**INSTRUCTIONS FOR THE TASK**
Which lines contain the word "Blender"? Return each of them as written.

START DATA SUPPLIED

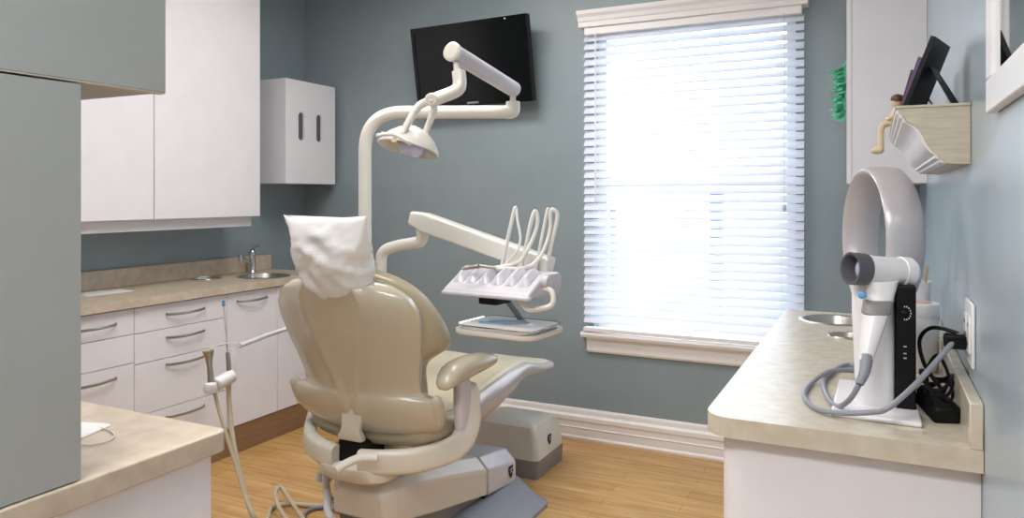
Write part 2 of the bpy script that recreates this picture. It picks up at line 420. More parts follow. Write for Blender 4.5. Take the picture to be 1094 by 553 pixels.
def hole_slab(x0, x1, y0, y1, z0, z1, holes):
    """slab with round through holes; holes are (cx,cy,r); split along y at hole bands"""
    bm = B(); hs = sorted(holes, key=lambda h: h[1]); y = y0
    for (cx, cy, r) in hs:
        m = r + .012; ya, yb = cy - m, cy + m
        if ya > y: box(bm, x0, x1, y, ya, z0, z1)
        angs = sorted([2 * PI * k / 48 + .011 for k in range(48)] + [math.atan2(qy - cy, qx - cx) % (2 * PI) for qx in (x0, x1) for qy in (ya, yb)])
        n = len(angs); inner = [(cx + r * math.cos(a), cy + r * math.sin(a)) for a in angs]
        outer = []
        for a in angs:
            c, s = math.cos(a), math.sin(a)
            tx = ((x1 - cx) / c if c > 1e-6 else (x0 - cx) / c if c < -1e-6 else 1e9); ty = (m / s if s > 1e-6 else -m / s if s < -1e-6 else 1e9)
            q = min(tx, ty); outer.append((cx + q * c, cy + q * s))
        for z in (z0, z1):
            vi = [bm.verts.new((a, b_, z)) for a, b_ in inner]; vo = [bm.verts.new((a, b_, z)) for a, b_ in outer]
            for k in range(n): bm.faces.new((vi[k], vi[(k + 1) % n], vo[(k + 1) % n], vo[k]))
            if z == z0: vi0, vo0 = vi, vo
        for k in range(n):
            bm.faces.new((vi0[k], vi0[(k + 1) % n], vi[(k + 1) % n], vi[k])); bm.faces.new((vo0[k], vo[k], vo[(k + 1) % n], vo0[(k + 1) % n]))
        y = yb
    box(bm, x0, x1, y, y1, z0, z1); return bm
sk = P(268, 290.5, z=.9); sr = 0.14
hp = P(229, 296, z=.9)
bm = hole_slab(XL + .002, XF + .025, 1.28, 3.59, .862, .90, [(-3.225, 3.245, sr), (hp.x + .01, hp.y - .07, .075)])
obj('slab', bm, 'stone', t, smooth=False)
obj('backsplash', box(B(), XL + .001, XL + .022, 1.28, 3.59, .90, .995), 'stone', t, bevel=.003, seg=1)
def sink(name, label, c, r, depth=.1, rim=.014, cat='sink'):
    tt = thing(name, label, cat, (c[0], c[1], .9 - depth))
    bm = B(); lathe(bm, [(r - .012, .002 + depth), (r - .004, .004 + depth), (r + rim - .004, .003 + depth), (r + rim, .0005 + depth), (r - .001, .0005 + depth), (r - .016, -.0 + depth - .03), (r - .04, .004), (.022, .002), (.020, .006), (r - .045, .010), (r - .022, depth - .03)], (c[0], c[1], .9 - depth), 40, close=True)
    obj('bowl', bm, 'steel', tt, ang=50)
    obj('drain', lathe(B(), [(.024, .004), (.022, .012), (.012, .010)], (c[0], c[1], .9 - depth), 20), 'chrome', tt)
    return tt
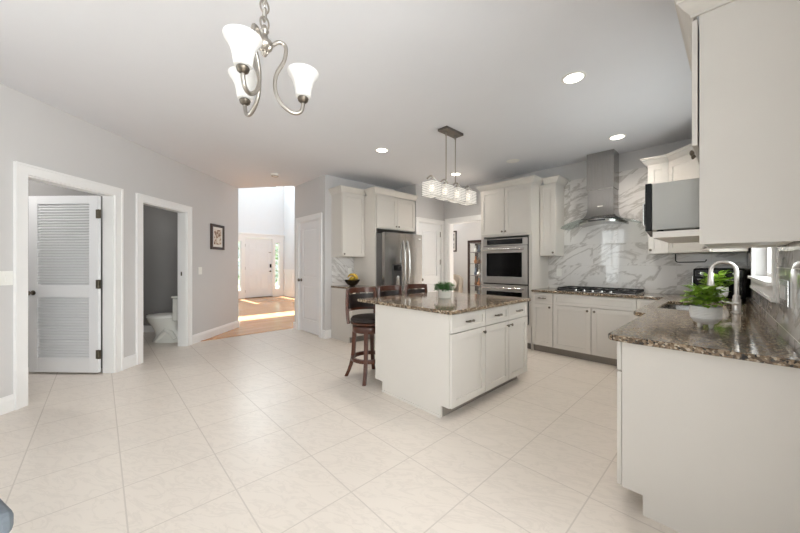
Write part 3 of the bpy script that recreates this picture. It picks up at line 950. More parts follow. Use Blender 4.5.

END DATA SUPPLIED

**WRITTEN RESPONSE**
Write part 2 of the bpy script that recreates this picture. It picks up at line 420. More parts follow. Write for Blender 4.5. Take the picture to be 1094 by 553 pixels.
Write part 3 of the bpy script that recreates this picture. It picks up at line 950. More parts follow. Use Blender 4.5.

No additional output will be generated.